Even after considering the franchise’s more recent, less successful seasons, the city and its fans have never known what it means to want in this NBA. Not really. To look stone-faced down the dark tunnel of rebuilding and squint, looking for any sign of light. It’s a right of passage as much as any other thing in sports fandom.
So, nine years on from that playoff series, the Mavericks and the Thunder find themselves again as two franchises passing in the night. Dallas, reincarnated as the “Gen-Z Mavericks” stepping in to the light of a post-Dirk world anchored by two of the best under-25 players in the NBA. And the Thunder, closing the book on what may well be one of the greatest “what-if” teams of all time, and all they got for it was this stupid t-shirt*. (*The t-shirt is a boatload of draft picks, courtesy of the Paul George and Russell Westbrook trades.)
Even still, it’s worth rooting against the Thunder. Wishing them ill-fortune. As we’ve seen, they’re just three consecutive MVP draft picks away from once again becoming a thorn in the Mavericks’ side, trying to be the team that stops the Luka/Porzingis three-peat in 2024.

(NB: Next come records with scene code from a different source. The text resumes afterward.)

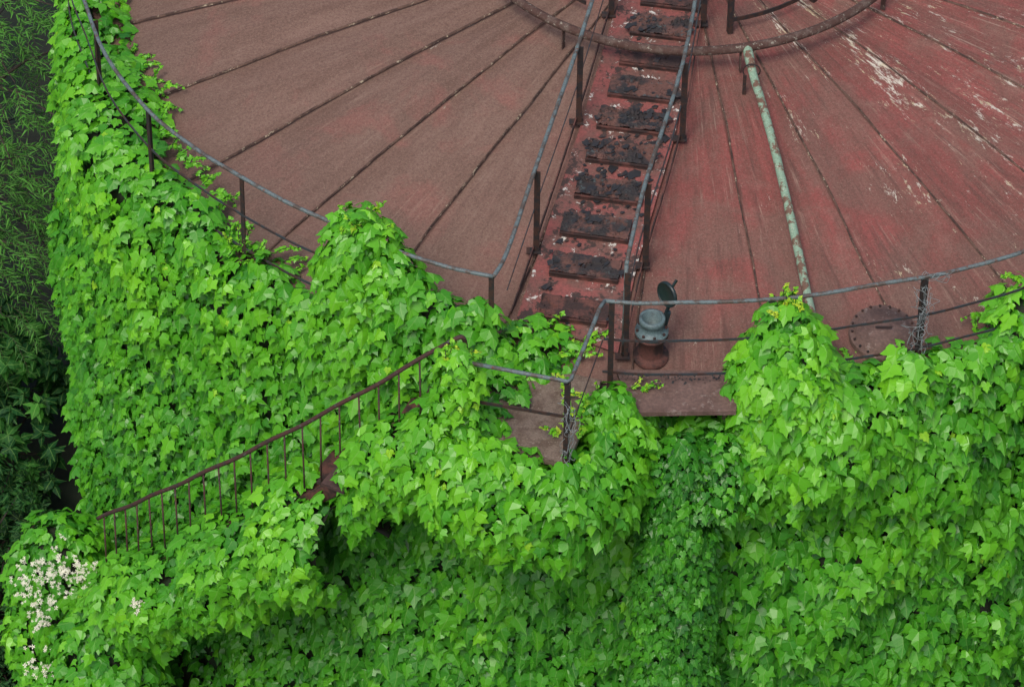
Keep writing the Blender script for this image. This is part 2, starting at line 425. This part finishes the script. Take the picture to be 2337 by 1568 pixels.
# ------------------------------------------------------------------ manhole
m=MB(); c=Vector((1.83,-5.70,dome(1.83,-5.70)))
m.lathe(c,[(.33,-.05),(.33,.035),(.325,.04),(.27,.042),(.27,.058),(.001,.062)],40,0,Vector((.05,-.17,1)),True)
for k in range(20):
    p=c+pol(.30,k*18+4,.035); p.z+=(p.y-c.y)*.17-(p.x-c.x)*.05
    m.lathe(p,[(.012,0),(.012,.025),(.001,.027)],6,1,sm=False)
m.bar(c+Vector((-.08,0,.1)),c+Vector((.08,0,.1)),.015,.015,1)
m.obj('manhole_cover',[M_plate,M_post])

# ------------------------------------------------------------------ access platform + plate
pf=empty('access_platform')
m=MB()
def slab(m,poly,z,t,mi=0):
    n=len(poly); vs=[(x,y,z) for x,y in poly]+[(x,y,z-t) for x,y in poly]
    m.add(vs,[tuple(range(n)),tuple(range(2*n-1,n-1,-1))]+[(i,n+i,n+(i+1)%n,(i+1)%n) for i in range(n)],mi)
slab(m,[(-.86,-6.36),(-2.0,-6.05),(-2.32,-7.22),(-1.17,-7.50)][::-1],8.06,.06)
m.obj('deck',[M_floor],pf)
m=MB(); slab(m,[(-.72,-6.20),(-.56,-6.79),(.40,-6.75),(.47,-6.20)],8.045,.05)
for x0,y0 in ((-.5,-6.76),(.3,-6.73)): m.bar((x0,y0,7.99),(x0,-6.35,7.5),.03,.03)
m.obj('side_plate',[M_plate],pf)
m=MB()
for k in range(90):
    x0=random.uniform(-.66,.42); y0=-6.27-abs(random.gauss(0,.06)); s_=random.uniform(.004,.014)
    m.add([(x0-s_,y0,8.047),(x0,y0-s_,8.047),(x0+s_,y0,8.047),(x0,y0+s_,8.047+s_)],[(0,1,3),(1,2,3),(0,3,2)],0)
m.obj('debris',[M_flake],pf)
m=MB()
k1=[(-.85,-6.40,9.1),(-.90,-6.50,9.09),(-1.165,-7.45,9.08),(-1.20,-7.48,9.08),(-2.17,-7.25,9.10)]
m.tube(k1,.020,0,10)
m.obj('platform_rail',[M_rail],pf)
m=MB()
m.strip([(-1.17,-7.47,8.62),(-2.18,-7.24,8.62)],.010,.035); m.strip([(-.86,-6.42,8.62),(-1.16,-7.46,8.45)],.01,.012)
m.angle((-1.17,-7.47,7.9),(-1.17,-7.47,9.07),(-1,.2,0),0,.055,.01); m.angle((-2.2,-7.22,7.9),(-2.2,-7.22,9.1),(1,-.2,0),0,.055,.01)
m.obj('platform_posts',[M_post],pf)

def wires(name,c,h,n,spread):
    m=MB()
    for k in range(n):
        P=[]; x=y=0.; z=random.uniform(0,.15)
        while z<h:
            x+=random.gauss(0,spread);y+=random.gauss(0,spread); x*=.75;y*=.75; z+=random.uniform(-.02,.10)
            P.append(Vector(c)+Vector((x,y,-z)))
        m.tube(interp(P,4),.0024,0,4)
    m.obj(name,[M_wire])
wires('tangled_wire',(2.13,-6.08,9.12),.85,8,.05)
wires('tangled_wire',(-1.17,-7.52,8.95),.8,8,.035)
m=MB()
for k in range(6):
    c=Vector((2.17,-6.02,9.1)); m.tube(interp([c+Vector((-.12+.055*i+random.uniform(-.03,.03),random.uniform(-.03,.03),random.uniform(-.06,.06))) for i in range(7)],4),.0024,0,4)
m.obj('tangled_wire',[M_wire])

# ------------------------------------------------------------------ helical stair on the shell
hs=empty('spiral_staircase')
def zr(a): return 9.24-.1397*(abs(a)-17.3)
RH=7.4
m=MB()
top=[pol(RH,-a,zr(a)+.01*math.sin(a)) for a in np.arange(17.6,54.3,1.)]
top=[Vector((-2.13,-7.0,9.02)),Vector((-2.14,-7.03,9.15)),Vector((-2.17,-7.06,9.23))]+top
m.tube(interp(top,2),.022,0,10)
m.obj('handrail',[M_hand],hs)
m=MB()
for i,a in enumerate(np.arange(18.6,54,1.62)):
    p=pol(RH,-a,zr(a)); j=random.uniform(-.015,.015)
    m.tube([p,p+Vector((j,j,-1.0))],.010,0,6)
m.obj('balusters',[M_hand],hs)
m=MB()
for a in np.arange(19,56,1.75):
    z=zr(a)-.98; c1=pol(6.55,-a,z);c2=pol(7.42,-a,z)
    m.bar(c1,c2,.25,.03,0)
for rr in (6.5,7.43): m.strip([pol(rr,-a,zr(a)-1.03) for a in np.arange(17.5,56,1.5)],.012,.16,0)
c1=pol(7.12,-26.0,zr(26.)-.93); c2=pol(7.66,-26.3,zr(26.)-.95)
m.bar(c1,c2,.25,.03,1)
m.obj('steps',[M_tread,M_step],hs)

# ------------------------------------------------------------------ ivy
HALF=[(.15,-.16,-.03),(.36,-.19,-.10),(.50,-.02,-.13),(.49,.13,-.13),(.74,.34,-.30),(.52,.42,-.18),(.33,.50,-.09),(.37,.68,-.15),(.19,.80,-.09)]
TPL=np.array([(0,0,0),(0,.42,.03),(0,1.14,-.16)]+HALF+[(-x,y,z) for x,y,z in HALF])
HF=[(0,3,4,5),(0,5,6),(0,6,9,1),(6,7,8,9),(1,9,10),(1,10,11,2)]
TF=HF+[tuple(i if i<3 else i+9 for i in reversed(f)) for f in HF]
LAN=np.array([(0,0,0),(.085,.35,-.01),(0,1.,-.12),(-.085,.35,-.01),(0,.4,.02)]); LANF=[(0,1,4),(1,2,4),(2,3,4),(3,0,4)]
OVA=np.array([(0,0,0),(.24,.22,-.03),(.27,.5,-.05),(.0,1.,-.14),(-.27,.5,-.05),(-.24,.22,-.03),(0,.45,.03)]); OVAF=[(0,1,6),(1,2,6),(2,3,6),(3,4,6),(4,5,6),(5,0,6)]
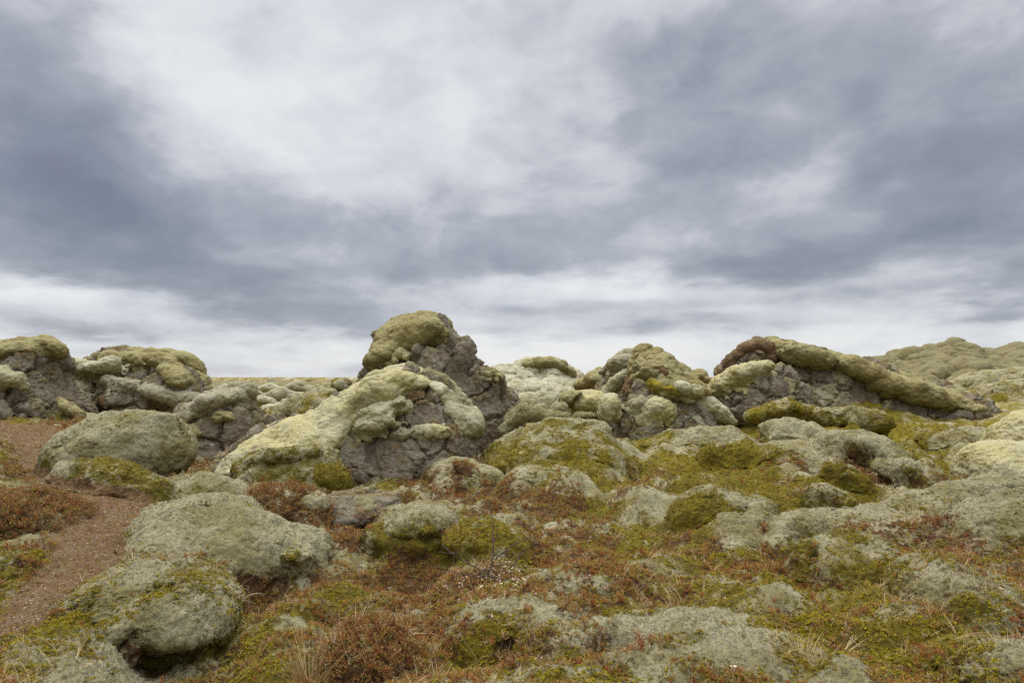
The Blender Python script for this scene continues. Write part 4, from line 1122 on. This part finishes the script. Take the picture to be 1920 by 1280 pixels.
def scatter_object(name, coll, pts, rot, scl, label=None):
    me = bpy.data.meshes.new(name)
    me.vertices.add(len(pts)); me.vertices.foreach_set('co', np.asarray(pts, F32).ravel())
    a = me.attributes.new('rot', 'FLOAT_VECTOR', 'POINT'); a.data.foreach_set('vector', np.asarray(rot, F32).ravel())
    a = me.attributes.new('scl', 'FLOAT', 'POINT'); a.data.foreach_set('value', np.asarray(scl, F32))
    a = me.attributes.new('pick', 'INT', 'POINT'); a.data.foreach_set('value', rng.integers(0, len(coll.objects), len(pts)).astype(np.int32))
    o = bpy.data.objects.new(name, me); COL.objects.link(o); tag(o, label, None, None, 'stuff')
    ng = bpy.data.node_groups.new(name, 'GeometryNodeTree')
    ng.interface.new_socket('Geometry', in_out='INPUT', socket_type='NodeSocketGeometry')
    ng.interface.new_socket('Geometry', in_out='OUTPUT', socket_type='NodeSocketGeometry')
    N = ng.nodes.new; L = ng.links.new
    gi = N('NodeGroupInput'); go = N('NodeGroupOutput')
    ci = N('GeometryNodeCollectionInfo'); ci.inputs[0].default_value = coll; ci.inputs['Separate Children'].default_value = True; ci.inputs['Reset Children'].default_value = True
    ip = N('GeometryNodeInstanceOnPoints'); ip.inputs['Pick Instance'].default_value = True
    def attr(nm, ty):
        q = N('GeometryNodeInputNamedAttribute'); q.data_type = ty; q.inputs[0].default_value = nm
        return [s for s in q.outputs if s.enabled and s.name == 'Attribute'][0]
    L(gi.outputs[0], ip.inputs['Points']); L(ci.outputs[0], ip.inputs['Instance'])
    L(attr('pick', 'INT'), ip.inputs['Instance Index'])
    er = N('FunctionNodeEulerToRotation'); L(attr('rot', 'FLOAT_VECTOR'), er.inputs[0]); L(er.outputs[0], ip.inputs['Rotation'])
    L(attr('scl', 'FLOAT'), ip.inputs['Scale'])
    L(ip.outputs[0], go.inputs[0])
    md = o.modifiers.new('scatter', 'NODES'); md.node_group = ng
    return o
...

We should be nice anyway though, yeah?
There’s an unwritten rule that you shouldn’t “punch down.” That is, when you find yourself on top, it’s uncouth to reach back, and start swinging away at those that are still stuck behind you. So, with the Mavericks’ fanbase more excited about their team than they’ve been in years would we be in the wrong to take this opportunity in the young Dallas/Oklahoma City rivalry to ruthlessly mock the circumstances the Thunder find themselves in? Which, just to reiterate, is paying Chris Paul’s old ass $138 million dollars over the next 3 seasons (or parting with enough assets to get out from under that monstrosity). No. This is sports. And in sports fandoms, there can be no commiseration. No pity. No “you’ll get ‘em next year.” There is only one trophy, and it goes home with one team.
If you’ll let me take the exact wrong message away from Return of the Jedi, Emperor Palpatine’s advice aligns perfectly with how rival fan bases should deal with one another’s struggles, and that is to say… Good. Let the hate flow through you.
For every cocky Thunder fan I had to listen to mouth off in a sports bar in the acquisition of my undergrad degree at The University of Oklahoma during the peak of the Thunder’s power, this season will be the payment, with interest.